Increasingly our projects are blending both sustainability consulting and structural packaging design.

When should a brand get in touch?

The earlier the better, 12-18 months from a product’s launch is best. The design process can take 2-5 months depending on scope, and testing and manufacturing can take an additional 3-6 months. That said each project is different and we are to offer consulting help at any stage of the process.

Do YOU ONLY WORK WITH BRANDS? OR ARE YOU OPEN TO WORKING WITH PACKAGING MANUFACTURERS?

Since 2022 we’ve taken on several partnerships annually with packaging manufacturers serving as a external design and R&D partners. This has been a new way of working for us that we really enjoy.

Are you available for speaking engagements?

Yes. We enjoy speaking with design driven organizations over hour long “lunch and learn” sustainability seminars, where we dive deep into best practice sustainability strategies for packaging design. We are also available for conferences, ideally locally in California, and enjoy speaking with student groups.

We’ve spoken at these conferences: AIGA Conference 2020, Dieline Conference 2021, BOPP Conference 2022, Plastics Recycling World Expo 2022, Sustainability in Packaging 2023.

We’ve hosted sustainability seminars at these organizations: IDEO, Redscout, Material, Aruliden, Patagonia Provisions.

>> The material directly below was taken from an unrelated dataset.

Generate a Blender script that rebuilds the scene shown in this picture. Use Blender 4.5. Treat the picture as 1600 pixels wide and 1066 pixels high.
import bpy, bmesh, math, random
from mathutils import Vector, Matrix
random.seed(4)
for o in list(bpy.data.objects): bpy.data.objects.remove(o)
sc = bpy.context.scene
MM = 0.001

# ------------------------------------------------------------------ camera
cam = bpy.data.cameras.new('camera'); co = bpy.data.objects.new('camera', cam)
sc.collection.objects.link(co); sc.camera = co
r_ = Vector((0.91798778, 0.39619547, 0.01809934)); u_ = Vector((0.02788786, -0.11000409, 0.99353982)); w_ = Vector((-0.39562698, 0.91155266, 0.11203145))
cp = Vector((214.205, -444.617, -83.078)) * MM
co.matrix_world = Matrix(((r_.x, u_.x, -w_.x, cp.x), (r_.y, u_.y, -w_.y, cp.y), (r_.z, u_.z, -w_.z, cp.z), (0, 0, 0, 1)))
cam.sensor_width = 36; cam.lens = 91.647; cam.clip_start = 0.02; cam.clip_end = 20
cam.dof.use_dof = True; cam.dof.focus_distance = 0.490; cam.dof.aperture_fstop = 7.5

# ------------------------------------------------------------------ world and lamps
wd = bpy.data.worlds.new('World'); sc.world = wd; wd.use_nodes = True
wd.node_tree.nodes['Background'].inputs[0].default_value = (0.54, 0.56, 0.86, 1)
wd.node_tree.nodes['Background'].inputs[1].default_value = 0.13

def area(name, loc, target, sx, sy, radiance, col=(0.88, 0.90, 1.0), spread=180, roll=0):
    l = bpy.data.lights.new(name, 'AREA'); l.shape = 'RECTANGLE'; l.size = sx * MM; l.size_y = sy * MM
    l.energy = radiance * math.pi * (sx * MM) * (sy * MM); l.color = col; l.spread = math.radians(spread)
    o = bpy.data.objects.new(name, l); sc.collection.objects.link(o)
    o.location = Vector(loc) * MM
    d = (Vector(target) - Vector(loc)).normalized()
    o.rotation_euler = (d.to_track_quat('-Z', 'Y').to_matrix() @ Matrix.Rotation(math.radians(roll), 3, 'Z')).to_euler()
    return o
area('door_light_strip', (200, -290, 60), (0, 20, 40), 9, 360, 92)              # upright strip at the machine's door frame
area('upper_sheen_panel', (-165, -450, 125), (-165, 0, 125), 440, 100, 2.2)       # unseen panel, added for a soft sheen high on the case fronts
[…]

And we’ve (mis)educated youths at these institutions: ArtCenter, Cal Poly Pomona, Cal Poly SLO, Fresno State, Pratt Institute, University of San Francisco, George Washington High School, South San Francisco Department of Parks & Rec.

What types of projects do you enjoy most ?

Our team is pretty evenly split between sustainability research and structural packaging design, and we love the unexpected challenges that come each new project. That said we’re particularly drawn to projects that tackle material innovation, decarbonizing the packaging supply chain, and challenging category norms and designing novelty into packaging.